┌─ Recorded information

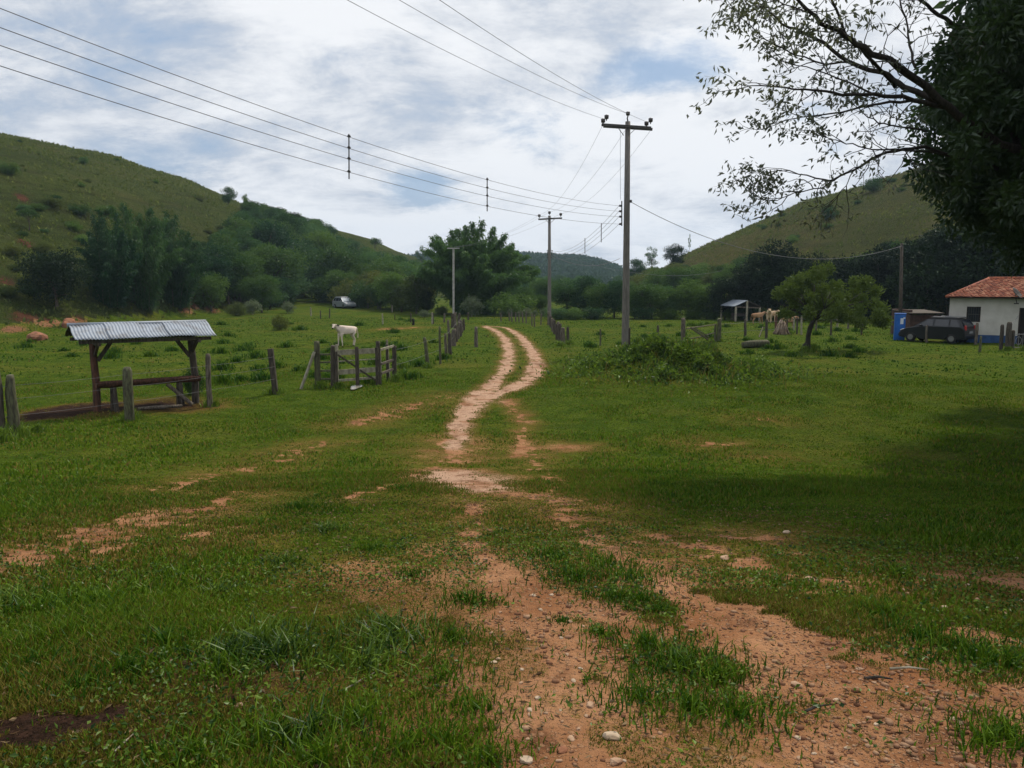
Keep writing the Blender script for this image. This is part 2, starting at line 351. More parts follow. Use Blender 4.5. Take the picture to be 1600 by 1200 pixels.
# --- ground material
def ground_material(name, hill=0):
    m, g, p = principled(name); p.inputs['Specular IOR Level'].default_value = .03; p.inputs['Roughness'].default_value = 1
    co = g.n('ShaderNodeNewGeometry').outputs['Position']
    n1 = g.noise(co, .22, 5, .6); n2 = g.noise(co, 1.4, 6, .65); n3 = g.noise(co, 9, 6, .75); n4 = g.noise(co, 55, 4, .7); n5 = g.noise(co, 24, 8, .8)
    if hill == 0:
        a, b, c = (.042, .088, .005, 1), (.100, .146, .011, 1), (.165, .150, .024, 1)
    elif hill == 1:
        a, b, c = (.085, .122, .024, 1), (.130, .160, .042, 1), (.155, .145, .05, 1)
    else:
        a, b, c = (.095, .102, .026, 1), (.140, .132, .040, 1), (.155, .13, .048, 1)
    gr = g.mix(g.ss(n2, .3, .7), a, b)
    gr = g.mix(g.math('MULTIPLY', g.ss(n1, .45, .75), .6), gr, c)
    if hill: gr = g.mix(g.math('MULTIPLY', g.ss(g.noise(co, .05, 5, .65), .42, .62), .55), gr, (.055, .085, .022, 1))
    if hill:
        tr_ = g.noise(g.n('ShaderNodeVectorMath', operation='MULTIPLY', ins={0: co, 1: (.05, .05, 1.1)}).outputs[0], 1.0, 5, .7, .6)
        gr = g.mix(g.math('MULTIPLY', g.ss(tr_, .50, .62), .5), gr, (.05, .062, .020, 1))
        gr = g.mix(g.math('MULTIPLY', g.ss(g.noise(co, .9, 5, .7), .55, .68), .45), gr, (.04, .062, .018, 1))
    tex = g.math('MULTIPLY_ADD', g.ss(n3, .3, .7), .75, .45)
    tex = g.math('MULTIPLY', g.math('MULTIPLY', tex, g.math('MULTIPLY_ADD', g.ss(n4, .3, .7), .5, .7)), g.math('MULTIPLY_ADD', g.ss(n5, .35, .65), .7, .62))
    gr = g.n('ShaderNodeVectorMath', operation='SCALE', ins={0: gr, 'Scale': g.math('MULTIPLY', tex, .86 if not hill else 1.0)}).outputs[0]
    dirt = g.n('ShaderNodeAttribute', attribute_name='dirt').outputs['Fac']
    dry = g.n('ShaderNodeAttribute', attribute_name='dry').outputs['Fac']
    wet = g.n('ShaderNodeAttribute', attribute_name='mud').outputs['Fac']
    vo = g.n('ShaderNodeTexVoronoi', ins={'Vector': co, 'Scale': 26.0, 'Randomness': 1.0})
    vo2 = g.n('ShaderNodeTexVoronoi', ins={'Vector': co, 'Scale': 75.0, 'Randomness': 1.0})
    sepc = g.n('ShaderNodeSeparateXYZ', ins={0: vo.outputs['Color']}); sep2 = g.n('ShaderNodeSeparateXYZ', ins={0: vo2.outputs['Color']})
    s1 = g.mix(g.ss(n2, .3, .7), (.23, .100, .044, 1), (.39, .205, .108, 1))
    sand = g.n('ShaderNodeAttribute', attribute_name='sand').outputs['Fac']; s1 = g.mix(g.math('MULTIPLY', sand, g.ss(n2, .25, .55)), s1, (.47, .31, .22, 1))
    s1 = g.mix(g.math('MULTIPLY', g.ss(g.noise(co, 2.3, 7, .75), .50, .64), .75), s1, (.12, .052, .026, 1))
    peb = g.math('MULTIPLY', g.ss(sepc.outputs[0], .62, .72), g.math('SUBTRACT', 1.0, g.ss(vo.outputs['Distance'], .25, .5)))
    peb2 = g.math('MULTIPLY', g.ss(sep2.outputs[0], .55, .7), g.math('SUBTRACT', 1.0, g.ss(vo2.outputs['Distance'], .3, .55)))
    s1 = g.mix(g.math('MULTIPLY', g.math('MAXIMUM', peb, peb2), .6), s1, (.38, .22, .13, 1))
    s1 = g.mix(g.math('MULTIPLY', wet, .98), s1, g.mix(g.ss(g.math('ADD', g.math('MULTIPLY', n3, .6), g.math('MULTIPLY', n4, .4)), .42, .58), (.010, .007, .005, 1), (.038, .021, .015, 1)))
    gr = g.mix(g.math('MULTIPLY', dry, .85), gr, (.15, .098, .022, 1) if hill == 0 else (.16, .13, .06, 1))
    if hill:
        s1 = g.mix(g.ss(n2, .35, .65), (.19, .08, .045, 1), (.11, .055, .035, 1))
    if not hill: gr = g.mix(g.math('MULTIPLY', g.ss(g.noise(co, 3.2, 7, .75), .60, .70), .7), gr, (.05, .035, .015, 1))
    k = g.ss(g.math('ADD', dirt, g.math('ADD', g.math('MULTIPLY', g.math('SUBTRACT', n3, .5), 2.6), g.math('MULTIPLY', g.math('SUBTRACT', n4, .5), 1.3))), .38, .66)
    if not hill:
        k = g.math('MULTIPLY', k, g.ss(dirt, .02, .15))
        k = g.math('MAXIMUM', k, g.math('MULTIPLY', g.ss(g.math('ADD', dry, g.math('MULTIPLY', g.math('SUBTRACT', n5, .5), 3.0)), .55, .95), .8))
    c = g.mix(k, gr, s1)
    g.t.links.new(c, p.inputs['Base Color'])
    hgt = g.math('ADD', g.math('MULTIPLY', n3, 1.0), g.math('ADD', g.math('MULTIPLY', n4, .35), g.math('MULTIPLY', g.math('ADD', peb, peb2), .25)))
    bp = g.n('ShaderNodeBump', ins={'Strength': .9, 'Distance': .05 if not hill else .6, 'Height': hgt})
    g.t.links.new(bp.outputs[0], p.inputs['Normal'])
    return m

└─

Objective: Give an exact copy of the material, leaving out every picture.

Result of this task:
Keep writing the Blender script for this image. This is part 2, starting at line 351. More parts follow. Use Blender 4.5. Take the picture to be 1600 by 1200 pixels.
# --- ground material
def ground_material(name, hill=0):
    m, g, p = principled(name); p.inputs['Specular IOR Level'].default_value = .03; p.inputs['Roughness'].default_value = 1
    co = g.n('ShaderNodeNewGeometry').outputs['Position']
    n1 = g.noise(co, .22, 5, .6); n2 = g.noise(co, 1.4, 6, .65); n3 = g.noise(co, 9, 6, .75); n4 = g.noise(co, 55, 4, .7); n5 = g.noise(co, 24, 8, .8)
    if hill == 0:
        a, b, c = (.042, .088, .005, 1), (.100, .146, .011, 1), (.165, .150, .024, 1)
    elif hill == 1:
        a, b, c = (.085, .122, .024, 1), (.130, .160, .042, 1), (.155, .145, .05, 1)
    else:
        a, b, c = (.095, .102, .026, 1), (.140, .132, .040, 1), (.155, .13, .048, 1)
    gr = g.mix(g.ss(n2, .3, .7), a, b)
    gr = g.mix(g.math('MULTIPLY', g.ss(n1, .45, .75), .6), gr, c)
    if hill: gr = g.mix(g.math('MULTIPLY', g.ss(g.noise(co, .05, 5, .65), .42, .62), .55), gr, (.055, .085, .022, 1))
    if hill:
        tr_ = g.noise(g.n('ShaderNodeVectorMath', operation='MULTIPLY', ins={0: co, 1: (.05, .05, 1.1)}).outputs[0], 1.0, 5, .7, .6)
        gr = g.mix(g.math('MULTIPLY', g.ss(tr_, .50, .62), .5), gr, (.05, .062, .020, 1))
        gr = g.mix(g.math('MULTIPLY', g.ss(g.noise(co, .9, 5, .7), .55, .68), .45), gr, (.04, .062, .018, 1))
    tex = g.math('MULTIPLY_ADD', g.ss(n3, .3, .7), .75, .45)
    tex = g.math('MULTIPLY', g.math('MULTIPLY', tex, g.math('MULTIPLY_ADD', g.ss(n4, .3, .7), .5, .7)), g.math('MULTIPLY_ADD', g.ss(n5, .35, .65), .7, .62))
    gr = g.n('ShaderNodeVectorMath', operation='SCALE', ins={0: gr, 'Scale': g.math('MULTIPLY', tex, .86 if not hill else 1.0)}).outputs[0]
    dirt = g.n('ShaderNodeAttribute', attribute_name='dirt').outputs['Fac']
    dry = g.n('ShaderNodeAttribute', attribute_name='dry').outputs['Fac']
    wet = g.n('ShaderNodeAttribute', attribute_name='mud').outputs['Fac']
    vo = g.n('ShaderNodeTexVoronoi', ins={'Vector': co, 'Scale': 26.0, 'Randomness': 1.0})
    vo2 = g.n('ShaderNodeTexVoronoi', ins={'Vector': co, 'Scale': 75.0, 'Randomness': 1.0})
    sepc = g.n('ShaderNodeSeparateXYZ', ins={0: vo.outputs['Color']}); sep2 = g.n('ShaderNodeSeparateXYZ', ins={0: vo2.outputs['Color']})
    s1 = g.mix(g.ss(n2, .3, .7), (.23, .100, .044, 1), (.39, .205, .108, 1))
    sand = g.n('ShaderNodeAttribute', attribute_name='sand').outputs['Fac']; s1 = g.mix(g.math('MULTIPLY', sand, g.ss(n2, .25, .55)), s1, (.47, .31, .22, 1))
    s1 = g.mix(g.math('MULTIPLY', g.ss(g.noise(co, 2.3, 7, .75), .50, .64), .75), s1, (.12, .052, .026, 1))
    peb = g.math('MULTIPLY', g.ss(sepc.outputs[0], .62, .72), g.math('SUBTRACT', 1.0, g.ss(vo.outputs['Distance'], .25, .5)))
    peb2 = g.math('MULTIPLY', g.ss(sep2.outputs[0], .55, .7), g.math('SUBTRACT', 1.0, g.ss(vo2.outputs['Distance'], .3, .55)))
    s1 = g.mix(g.math('MULTIPLY', g.math('MAXIMUM', peb, peb2), .6), s1, (.38, .22, .13, 1))
    s1 = g.mix(g.math('MULTIPLY', wet, .98), s1, g.mix(g.ss(g.math('ADD', g.math('MULTIPLY', n3, .6), g.math('MULTIPLY', n4, .4)), .42, .58), (.010, .007, .005, 1), (.038, .021, .015, 1)))
    gr = g.mix(g.math('MULTIPLY', dry, .85), gr, (.15, .098, .022, 1) if hill == 0 else (.16, .13, .06, 1))
    if hill:
        s1 = g.mix(g.ss(n2, .35, .65), (.19, .08, .045, 1), (.11, .055, .035, 1))
    if not hill: gr = g.mix(g.math('MULTIPLY', g.ss(g.noise(co, 3.2, 7, .75), .60, .70), .7), gr, (.05, .035, .015, 1))
    k = g.ss(g.math('ADD', dirt, g.math('ADD', g.math('MULTIPLY', g.math('SUBTRACT', n3, .5), 2.6), g.math('MULTIPLY', g.math('SUBTRACT', n4, .5), 1.3))), .38, .66)
    if not hill:
        k = g.math('MULTIPLY', k, g.ss(dirt, .02, .15))
        k = g.math('MAXIMUM', k, g.math('MULTIPLY', g.ss(g.math('ADD', dry, g.math('MULTIPLY', g.math('SUBTRACT', n5, .5), 3.0)), .55, .95), .8))
    c = g.mix(k, gr, s1)
    g.t.links.new(c, p.inputs['Base Color'])
    hgt = g.math('ADD', g.math('MULTIPLY', n3, 1.0), g.math('ADD', g.math('MULTIPLY', n4, .35), g.math('MULTIPLY', g.math('ADD', peb, peb2), .25)))
    bp = g.n('ShaderNodeBump', ins={'Strength': .9, 'Distance': .05 if not hill else .6, 'Height': hgt})
    g.t.links.new(bp.outputs[0], p.inputs['Normal'])
    return m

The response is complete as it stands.